Attending college is supposed to encompass more than taking classes to improve a skill and socializing with others at parties. Universities aim to foster a community of students who will surpass the common achievements of undergrads and reach for what’s most important and most difficult: to make a lasting impact in the world and change lives.
USC tries to create space for significant explorations – emphasizing the importance of community at residence halls, attracting attention to the arts and humanities with Visions and Voices, bringing inspiring speakers to move students, attempting to regulate the excessive importance many students place on the Greek System – yet, they continue to fail to truly give space to students’ voices.
Meanwhile, a foundation named Posse achieves what universities like USC fully cannot: to positively challenge the norms of campus, to support students in fighting for what they deem essential in society, to look beyond the artificial constructs of what life should be versus what it can be.

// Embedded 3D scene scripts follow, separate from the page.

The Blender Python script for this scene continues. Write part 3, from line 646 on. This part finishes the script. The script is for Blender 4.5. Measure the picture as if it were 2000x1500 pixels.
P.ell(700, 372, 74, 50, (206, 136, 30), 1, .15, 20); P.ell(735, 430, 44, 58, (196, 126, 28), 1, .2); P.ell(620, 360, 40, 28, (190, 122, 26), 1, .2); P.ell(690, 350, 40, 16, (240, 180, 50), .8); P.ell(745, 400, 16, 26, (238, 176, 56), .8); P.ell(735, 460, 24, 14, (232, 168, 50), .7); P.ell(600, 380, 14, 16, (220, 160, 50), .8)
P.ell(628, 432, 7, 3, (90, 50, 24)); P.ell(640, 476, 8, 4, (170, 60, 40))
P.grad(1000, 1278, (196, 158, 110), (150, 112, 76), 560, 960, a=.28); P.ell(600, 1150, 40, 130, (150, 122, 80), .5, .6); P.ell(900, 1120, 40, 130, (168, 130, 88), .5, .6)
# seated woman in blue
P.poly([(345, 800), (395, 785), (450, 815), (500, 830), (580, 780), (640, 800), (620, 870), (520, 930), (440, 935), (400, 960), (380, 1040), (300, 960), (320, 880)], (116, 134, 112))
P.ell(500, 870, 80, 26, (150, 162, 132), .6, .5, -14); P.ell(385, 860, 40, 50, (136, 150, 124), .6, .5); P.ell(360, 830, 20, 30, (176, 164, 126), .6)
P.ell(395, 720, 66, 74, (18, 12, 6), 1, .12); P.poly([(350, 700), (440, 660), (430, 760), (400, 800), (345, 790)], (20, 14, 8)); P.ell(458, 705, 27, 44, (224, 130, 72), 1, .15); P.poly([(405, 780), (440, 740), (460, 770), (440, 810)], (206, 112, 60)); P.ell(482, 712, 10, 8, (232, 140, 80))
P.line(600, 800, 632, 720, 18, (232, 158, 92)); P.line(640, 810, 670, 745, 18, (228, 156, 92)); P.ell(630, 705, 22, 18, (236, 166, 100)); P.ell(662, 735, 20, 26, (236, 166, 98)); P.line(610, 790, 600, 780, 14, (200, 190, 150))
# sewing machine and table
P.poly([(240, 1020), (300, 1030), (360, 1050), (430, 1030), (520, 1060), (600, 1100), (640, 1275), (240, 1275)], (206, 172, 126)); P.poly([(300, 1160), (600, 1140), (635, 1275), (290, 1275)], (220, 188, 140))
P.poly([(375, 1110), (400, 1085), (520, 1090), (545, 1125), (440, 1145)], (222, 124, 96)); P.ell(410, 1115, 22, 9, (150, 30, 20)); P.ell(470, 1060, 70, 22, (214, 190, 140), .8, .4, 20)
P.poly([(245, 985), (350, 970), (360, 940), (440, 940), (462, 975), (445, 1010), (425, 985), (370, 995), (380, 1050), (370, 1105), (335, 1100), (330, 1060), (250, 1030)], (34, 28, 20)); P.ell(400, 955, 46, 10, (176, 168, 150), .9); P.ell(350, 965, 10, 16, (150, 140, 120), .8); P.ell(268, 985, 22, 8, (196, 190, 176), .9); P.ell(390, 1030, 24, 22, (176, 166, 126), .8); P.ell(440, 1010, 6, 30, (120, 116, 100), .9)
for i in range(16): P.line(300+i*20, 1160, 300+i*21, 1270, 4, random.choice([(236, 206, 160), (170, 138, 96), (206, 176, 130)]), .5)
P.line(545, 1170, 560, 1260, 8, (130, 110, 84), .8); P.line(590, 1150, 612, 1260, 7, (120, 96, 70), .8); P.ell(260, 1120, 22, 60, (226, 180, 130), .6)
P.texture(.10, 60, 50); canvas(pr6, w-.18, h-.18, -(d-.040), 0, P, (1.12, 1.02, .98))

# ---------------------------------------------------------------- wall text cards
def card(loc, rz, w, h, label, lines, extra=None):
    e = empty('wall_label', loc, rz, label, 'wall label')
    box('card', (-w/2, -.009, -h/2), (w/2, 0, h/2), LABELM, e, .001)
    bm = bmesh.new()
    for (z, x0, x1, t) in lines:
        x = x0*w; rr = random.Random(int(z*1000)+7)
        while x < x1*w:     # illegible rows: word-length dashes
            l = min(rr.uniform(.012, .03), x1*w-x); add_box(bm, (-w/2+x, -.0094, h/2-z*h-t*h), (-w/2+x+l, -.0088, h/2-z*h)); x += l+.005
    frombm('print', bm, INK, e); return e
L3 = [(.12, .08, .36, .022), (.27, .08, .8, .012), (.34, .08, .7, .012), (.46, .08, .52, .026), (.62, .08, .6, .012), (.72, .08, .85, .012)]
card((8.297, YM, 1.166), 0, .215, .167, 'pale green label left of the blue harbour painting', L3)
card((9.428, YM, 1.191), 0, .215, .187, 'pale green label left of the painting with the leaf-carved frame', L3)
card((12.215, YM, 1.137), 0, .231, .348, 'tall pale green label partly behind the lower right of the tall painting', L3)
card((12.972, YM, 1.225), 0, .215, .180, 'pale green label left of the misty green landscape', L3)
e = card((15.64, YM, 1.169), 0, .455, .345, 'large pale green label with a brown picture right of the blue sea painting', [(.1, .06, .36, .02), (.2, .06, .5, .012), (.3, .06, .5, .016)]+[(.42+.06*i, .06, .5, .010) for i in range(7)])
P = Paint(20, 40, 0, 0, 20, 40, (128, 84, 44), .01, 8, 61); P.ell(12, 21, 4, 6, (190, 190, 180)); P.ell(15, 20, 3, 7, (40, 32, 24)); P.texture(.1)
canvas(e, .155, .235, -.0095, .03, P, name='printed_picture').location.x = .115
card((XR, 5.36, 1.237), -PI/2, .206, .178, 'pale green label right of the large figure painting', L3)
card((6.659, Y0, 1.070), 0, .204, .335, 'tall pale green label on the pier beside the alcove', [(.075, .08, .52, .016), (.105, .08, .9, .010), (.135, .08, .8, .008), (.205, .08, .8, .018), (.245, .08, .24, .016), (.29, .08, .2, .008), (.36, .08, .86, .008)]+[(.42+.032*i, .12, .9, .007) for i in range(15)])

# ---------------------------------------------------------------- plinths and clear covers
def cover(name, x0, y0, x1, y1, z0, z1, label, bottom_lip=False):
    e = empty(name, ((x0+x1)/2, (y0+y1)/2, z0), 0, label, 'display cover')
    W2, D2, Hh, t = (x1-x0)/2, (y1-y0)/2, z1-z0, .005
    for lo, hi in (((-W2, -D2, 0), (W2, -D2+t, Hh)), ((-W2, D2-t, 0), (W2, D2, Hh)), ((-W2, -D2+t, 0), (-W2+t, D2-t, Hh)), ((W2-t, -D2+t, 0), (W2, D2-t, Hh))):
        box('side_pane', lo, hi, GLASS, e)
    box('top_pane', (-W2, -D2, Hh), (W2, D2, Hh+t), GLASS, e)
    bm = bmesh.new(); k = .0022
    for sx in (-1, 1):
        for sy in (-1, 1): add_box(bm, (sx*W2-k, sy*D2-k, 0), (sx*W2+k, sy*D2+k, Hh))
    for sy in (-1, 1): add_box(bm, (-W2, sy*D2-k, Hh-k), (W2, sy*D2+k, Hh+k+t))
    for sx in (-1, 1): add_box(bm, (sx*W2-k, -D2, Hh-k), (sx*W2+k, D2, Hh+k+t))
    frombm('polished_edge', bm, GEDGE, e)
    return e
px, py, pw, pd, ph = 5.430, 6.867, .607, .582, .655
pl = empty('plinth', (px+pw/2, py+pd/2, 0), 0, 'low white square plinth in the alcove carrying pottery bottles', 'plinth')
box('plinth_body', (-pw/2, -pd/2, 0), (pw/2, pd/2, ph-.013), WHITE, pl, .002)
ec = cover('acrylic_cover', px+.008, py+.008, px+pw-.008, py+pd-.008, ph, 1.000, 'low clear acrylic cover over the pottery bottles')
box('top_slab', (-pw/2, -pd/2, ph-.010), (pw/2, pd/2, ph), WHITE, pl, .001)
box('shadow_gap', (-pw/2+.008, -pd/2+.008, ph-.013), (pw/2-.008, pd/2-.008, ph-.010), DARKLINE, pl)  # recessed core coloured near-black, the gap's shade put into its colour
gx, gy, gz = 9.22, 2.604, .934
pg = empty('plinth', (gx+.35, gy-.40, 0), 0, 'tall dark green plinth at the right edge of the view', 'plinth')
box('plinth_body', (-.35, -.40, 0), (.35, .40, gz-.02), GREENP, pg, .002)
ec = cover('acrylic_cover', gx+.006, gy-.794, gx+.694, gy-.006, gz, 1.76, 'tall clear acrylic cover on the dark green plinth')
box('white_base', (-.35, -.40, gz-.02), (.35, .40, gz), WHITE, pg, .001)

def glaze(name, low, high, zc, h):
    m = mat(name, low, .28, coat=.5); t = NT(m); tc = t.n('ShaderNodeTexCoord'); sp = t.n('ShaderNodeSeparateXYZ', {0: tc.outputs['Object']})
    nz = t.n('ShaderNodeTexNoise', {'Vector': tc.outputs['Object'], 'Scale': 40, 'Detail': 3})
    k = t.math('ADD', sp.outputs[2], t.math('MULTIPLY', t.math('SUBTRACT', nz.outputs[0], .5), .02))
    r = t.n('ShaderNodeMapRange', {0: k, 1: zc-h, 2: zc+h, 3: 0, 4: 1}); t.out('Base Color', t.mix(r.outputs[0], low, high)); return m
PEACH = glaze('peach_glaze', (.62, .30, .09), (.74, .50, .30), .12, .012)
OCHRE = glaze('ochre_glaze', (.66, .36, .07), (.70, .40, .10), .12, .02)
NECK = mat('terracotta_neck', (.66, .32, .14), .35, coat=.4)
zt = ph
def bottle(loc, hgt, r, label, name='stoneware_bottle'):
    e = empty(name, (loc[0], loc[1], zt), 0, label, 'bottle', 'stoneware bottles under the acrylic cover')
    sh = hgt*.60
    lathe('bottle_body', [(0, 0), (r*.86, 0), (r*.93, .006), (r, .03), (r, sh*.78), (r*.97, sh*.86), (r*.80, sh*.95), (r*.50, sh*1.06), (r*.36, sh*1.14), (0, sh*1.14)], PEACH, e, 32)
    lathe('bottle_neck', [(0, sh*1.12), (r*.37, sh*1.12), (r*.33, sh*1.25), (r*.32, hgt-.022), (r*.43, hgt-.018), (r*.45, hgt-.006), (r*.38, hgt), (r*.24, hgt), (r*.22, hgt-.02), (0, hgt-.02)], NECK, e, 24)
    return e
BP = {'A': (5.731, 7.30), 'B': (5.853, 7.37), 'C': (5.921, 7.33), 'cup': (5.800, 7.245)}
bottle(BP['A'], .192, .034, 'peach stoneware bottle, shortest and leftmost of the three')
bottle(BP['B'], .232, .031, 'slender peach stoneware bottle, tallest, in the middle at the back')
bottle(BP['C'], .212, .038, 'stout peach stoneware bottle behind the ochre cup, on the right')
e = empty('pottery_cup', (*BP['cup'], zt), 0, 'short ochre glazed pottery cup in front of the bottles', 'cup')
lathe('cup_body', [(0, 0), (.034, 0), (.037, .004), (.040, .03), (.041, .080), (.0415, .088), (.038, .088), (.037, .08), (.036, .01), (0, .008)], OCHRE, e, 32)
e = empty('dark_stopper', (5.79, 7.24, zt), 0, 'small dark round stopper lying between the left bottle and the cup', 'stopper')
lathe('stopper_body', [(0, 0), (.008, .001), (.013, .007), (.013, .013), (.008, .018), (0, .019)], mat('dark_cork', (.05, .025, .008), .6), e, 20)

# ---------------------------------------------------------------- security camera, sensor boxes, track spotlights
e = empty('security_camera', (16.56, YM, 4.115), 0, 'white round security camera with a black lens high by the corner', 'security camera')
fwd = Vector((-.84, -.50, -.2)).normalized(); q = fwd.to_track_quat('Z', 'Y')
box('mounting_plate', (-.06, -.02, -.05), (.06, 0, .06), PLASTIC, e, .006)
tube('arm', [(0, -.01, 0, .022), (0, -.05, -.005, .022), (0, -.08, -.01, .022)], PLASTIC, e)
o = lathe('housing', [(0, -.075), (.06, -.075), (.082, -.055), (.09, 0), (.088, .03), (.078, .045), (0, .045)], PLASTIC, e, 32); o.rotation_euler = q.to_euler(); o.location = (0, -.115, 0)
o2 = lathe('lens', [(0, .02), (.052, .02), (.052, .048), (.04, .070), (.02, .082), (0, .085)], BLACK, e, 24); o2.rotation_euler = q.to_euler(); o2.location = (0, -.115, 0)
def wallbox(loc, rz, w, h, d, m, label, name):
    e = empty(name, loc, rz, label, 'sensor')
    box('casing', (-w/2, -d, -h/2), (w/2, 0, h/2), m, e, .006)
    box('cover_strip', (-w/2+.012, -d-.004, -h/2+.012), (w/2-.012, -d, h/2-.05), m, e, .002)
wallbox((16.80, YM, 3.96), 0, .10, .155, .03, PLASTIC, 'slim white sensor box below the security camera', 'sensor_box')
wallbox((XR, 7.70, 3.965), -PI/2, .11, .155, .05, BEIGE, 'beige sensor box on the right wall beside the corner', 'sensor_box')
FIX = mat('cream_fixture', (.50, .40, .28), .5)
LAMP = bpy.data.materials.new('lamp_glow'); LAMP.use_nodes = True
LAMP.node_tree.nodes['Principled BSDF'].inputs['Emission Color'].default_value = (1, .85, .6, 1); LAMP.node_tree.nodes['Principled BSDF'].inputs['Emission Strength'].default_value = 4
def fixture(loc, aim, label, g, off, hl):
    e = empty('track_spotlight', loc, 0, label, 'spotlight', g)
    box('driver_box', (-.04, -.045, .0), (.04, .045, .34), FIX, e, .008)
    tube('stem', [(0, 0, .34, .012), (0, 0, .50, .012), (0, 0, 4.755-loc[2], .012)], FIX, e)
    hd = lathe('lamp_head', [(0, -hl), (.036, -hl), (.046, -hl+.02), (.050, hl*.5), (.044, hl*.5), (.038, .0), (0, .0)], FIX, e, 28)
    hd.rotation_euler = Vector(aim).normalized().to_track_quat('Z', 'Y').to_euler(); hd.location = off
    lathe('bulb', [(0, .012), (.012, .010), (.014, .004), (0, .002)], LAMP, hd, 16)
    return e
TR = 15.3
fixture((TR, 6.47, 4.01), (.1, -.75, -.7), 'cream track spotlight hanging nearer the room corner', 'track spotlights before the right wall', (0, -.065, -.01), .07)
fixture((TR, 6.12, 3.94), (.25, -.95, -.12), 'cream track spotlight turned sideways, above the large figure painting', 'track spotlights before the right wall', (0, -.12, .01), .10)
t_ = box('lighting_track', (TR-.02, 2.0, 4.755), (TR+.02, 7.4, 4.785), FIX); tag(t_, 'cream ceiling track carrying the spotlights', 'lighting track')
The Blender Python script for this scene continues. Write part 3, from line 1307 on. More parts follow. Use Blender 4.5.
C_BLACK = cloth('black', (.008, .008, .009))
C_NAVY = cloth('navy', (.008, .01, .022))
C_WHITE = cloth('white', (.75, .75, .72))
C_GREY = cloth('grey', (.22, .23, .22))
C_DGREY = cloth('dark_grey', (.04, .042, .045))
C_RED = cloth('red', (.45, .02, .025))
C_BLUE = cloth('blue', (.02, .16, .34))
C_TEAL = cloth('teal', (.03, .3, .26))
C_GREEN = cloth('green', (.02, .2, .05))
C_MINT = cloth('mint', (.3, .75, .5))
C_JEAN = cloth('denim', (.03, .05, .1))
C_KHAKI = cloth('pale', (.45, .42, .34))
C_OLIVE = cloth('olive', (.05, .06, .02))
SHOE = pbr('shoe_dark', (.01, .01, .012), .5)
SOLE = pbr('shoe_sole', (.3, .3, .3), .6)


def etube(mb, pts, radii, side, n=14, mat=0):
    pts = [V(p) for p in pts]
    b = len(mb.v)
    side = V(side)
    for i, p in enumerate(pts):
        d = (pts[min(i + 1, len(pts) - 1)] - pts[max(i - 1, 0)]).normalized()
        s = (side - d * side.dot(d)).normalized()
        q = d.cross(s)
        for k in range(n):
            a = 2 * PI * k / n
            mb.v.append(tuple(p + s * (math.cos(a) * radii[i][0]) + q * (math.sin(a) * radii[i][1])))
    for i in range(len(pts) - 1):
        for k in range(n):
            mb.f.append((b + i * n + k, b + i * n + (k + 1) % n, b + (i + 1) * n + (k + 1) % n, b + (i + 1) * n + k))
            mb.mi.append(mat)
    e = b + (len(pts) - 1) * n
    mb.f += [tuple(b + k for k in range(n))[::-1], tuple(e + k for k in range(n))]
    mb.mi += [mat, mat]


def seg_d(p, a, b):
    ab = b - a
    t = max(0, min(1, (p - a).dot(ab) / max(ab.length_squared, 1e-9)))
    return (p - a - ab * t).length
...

Posse is a scholarship foundation that builds relationships with colleges and helps select students who, if accepted into a partner university, will have a posse of other scholars as support. It started in 1989 with Vanderbilt University as the first partner, and today Posse works with 51 universities. Every year, it organizes an annual retreat for each partner university, where scholars invite other students, faculty and staff for a weekend of debate on a topic chosen by all scholars nationwide.
This year’s was Social Movements: Rethink? Revolt? Reform? Over the weekend of the retreat, students discussed the current need for social movements, the importance of social improvement, the will to fight for what’s right, and most important, to truly listen to others and learn from them.
USC lacks diverse voices. It may have the greatest amount of international students than any other school in America, but it fails to build a community where these voices can be heard. At the Posse retreat, students of diverse backgrounds who are interested and invested in breaking harmful social norms and promoting inclusion found the space to speak to others about their concerns and ways to practically address them.
This is the type of engagement that USC and other universities do not yet accomplish on their own. Although it is true that USC does create this space through Posse, the university has recently decided to cut ties with the foundation and will no longer be recruiting other Posses in the future.
Quality education extends far beyond writing papers and attending classes – it demands encouragement, bravery, and focus. Posse has found a powerful way to kindle passion and determination in students by allowing them to spend a couple of days with people who will serve both as examples for the need of action in today’s world, and as open listeners to consider and support other students’ causes. If more universities implemented programs such as this, they would certainly have more students engaged in making a difference and impacting the world.